* RAW DATA *
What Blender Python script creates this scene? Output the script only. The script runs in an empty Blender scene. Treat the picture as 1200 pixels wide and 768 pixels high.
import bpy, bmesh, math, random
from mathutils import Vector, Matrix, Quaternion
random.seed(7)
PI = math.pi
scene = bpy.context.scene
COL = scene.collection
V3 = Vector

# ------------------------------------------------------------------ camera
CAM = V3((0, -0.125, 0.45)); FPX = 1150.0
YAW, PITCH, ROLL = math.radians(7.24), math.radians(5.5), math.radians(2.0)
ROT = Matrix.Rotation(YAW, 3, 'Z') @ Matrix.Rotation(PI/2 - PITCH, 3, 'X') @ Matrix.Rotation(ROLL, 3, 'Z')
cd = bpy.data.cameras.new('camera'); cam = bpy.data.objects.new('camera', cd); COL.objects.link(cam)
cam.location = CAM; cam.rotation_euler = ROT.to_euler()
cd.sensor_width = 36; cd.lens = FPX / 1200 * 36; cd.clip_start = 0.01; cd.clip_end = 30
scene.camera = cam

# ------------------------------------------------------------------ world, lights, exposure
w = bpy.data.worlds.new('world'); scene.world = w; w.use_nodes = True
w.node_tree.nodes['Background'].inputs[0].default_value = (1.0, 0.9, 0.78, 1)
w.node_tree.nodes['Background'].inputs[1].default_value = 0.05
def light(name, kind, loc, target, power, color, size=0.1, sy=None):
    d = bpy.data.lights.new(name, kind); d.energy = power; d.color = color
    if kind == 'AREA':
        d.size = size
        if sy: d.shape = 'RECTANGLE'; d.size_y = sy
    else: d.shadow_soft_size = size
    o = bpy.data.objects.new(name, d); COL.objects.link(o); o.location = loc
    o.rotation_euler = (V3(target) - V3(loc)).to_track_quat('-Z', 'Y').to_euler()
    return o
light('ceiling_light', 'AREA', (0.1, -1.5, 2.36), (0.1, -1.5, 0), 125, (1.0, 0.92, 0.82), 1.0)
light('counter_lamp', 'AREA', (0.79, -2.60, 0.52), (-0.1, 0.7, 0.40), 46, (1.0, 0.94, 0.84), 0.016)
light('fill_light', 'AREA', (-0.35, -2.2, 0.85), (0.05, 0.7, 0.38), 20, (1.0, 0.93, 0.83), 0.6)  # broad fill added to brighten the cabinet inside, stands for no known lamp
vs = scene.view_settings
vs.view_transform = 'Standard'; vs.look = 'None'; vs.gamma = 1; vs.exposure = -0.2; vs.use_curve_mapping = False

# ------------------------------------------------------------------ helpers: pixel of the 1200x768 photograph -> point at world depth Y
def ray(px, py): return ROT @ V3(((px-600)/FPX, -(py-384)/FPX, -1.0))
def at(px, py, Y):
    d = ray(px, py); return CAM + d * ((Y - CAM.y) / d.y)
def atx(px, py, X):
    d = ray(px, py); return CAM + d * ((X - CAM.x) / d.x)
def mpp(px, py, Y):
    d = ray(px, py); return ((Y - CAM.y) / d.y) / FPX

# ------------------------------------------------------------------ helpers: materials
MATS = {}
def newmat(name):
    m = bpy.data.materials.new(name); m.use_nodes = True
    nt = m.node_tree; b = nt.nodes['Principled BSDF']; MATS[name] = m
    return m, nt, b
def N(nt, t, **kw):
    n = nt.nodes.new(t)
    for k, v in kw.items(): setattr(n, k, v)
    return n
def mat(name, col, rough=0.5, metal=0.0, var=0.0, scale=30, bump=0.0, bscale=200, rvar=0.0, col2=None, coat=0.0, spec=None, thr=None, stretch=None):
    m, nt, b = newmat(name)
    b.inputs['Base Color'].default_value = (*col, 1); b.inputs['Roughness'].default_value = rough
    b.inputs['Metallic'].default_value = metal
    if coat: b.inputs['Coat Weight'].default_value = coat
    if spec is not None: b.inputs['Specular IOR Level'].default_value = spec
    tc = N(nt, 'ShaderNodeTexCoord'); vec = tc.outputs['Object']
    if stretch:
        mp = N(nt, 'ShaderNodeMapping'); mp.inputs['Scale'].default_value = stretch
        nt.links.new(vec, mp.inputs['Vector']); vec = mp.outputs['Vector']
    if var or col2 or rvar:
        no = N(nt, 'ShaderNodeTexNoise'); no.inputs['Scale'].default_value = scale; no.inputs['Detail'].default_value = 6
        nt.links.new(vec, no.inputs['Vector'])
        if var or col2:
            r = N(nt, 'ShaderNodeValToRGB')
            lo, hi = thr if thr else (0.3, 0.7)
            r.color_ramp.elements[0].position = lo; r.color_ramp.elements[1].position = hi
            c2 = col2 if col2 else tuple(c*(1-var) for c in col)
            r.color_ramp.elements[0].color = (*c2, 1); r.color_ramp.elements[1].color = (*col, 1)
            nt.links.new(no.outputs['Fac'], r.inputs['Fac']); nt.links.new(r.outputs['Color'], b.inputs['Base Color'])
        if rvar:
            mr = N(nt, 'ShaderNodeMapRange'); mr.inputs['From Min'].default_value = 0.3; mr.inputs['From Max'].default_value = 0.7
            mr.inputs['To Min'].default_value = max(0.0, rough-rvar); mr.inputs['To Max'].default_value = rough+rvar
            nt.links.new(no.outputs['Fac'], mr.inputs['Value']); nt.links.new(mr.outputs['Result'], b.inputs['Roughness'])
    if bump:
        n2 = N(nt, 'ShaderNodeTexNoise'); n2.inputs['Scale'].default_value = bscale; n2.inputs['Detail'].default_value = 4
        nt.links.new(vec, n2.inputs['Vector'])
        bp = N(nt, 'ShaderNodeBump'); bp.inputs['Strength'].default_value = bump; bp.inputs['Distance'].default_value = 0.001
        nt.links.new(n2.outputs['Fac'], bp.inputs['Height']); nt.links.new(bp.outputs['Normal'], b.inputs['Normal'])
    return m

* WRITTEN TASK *
Find all lines with "scene" in them and copy each one.

* RESULT *
What Blender Python script creates this scene? Output the script only. The script runs in an empty Blender scene. Treat the picture as 1200 pixels wide and 768 pixels high.
scene = bpy.context.scene
COL = scene.collection
scene.camera = cam
w = bpy.data.worlds.new('world'); scene.world = w; w.use_nodes = True
vs = scene.view_settings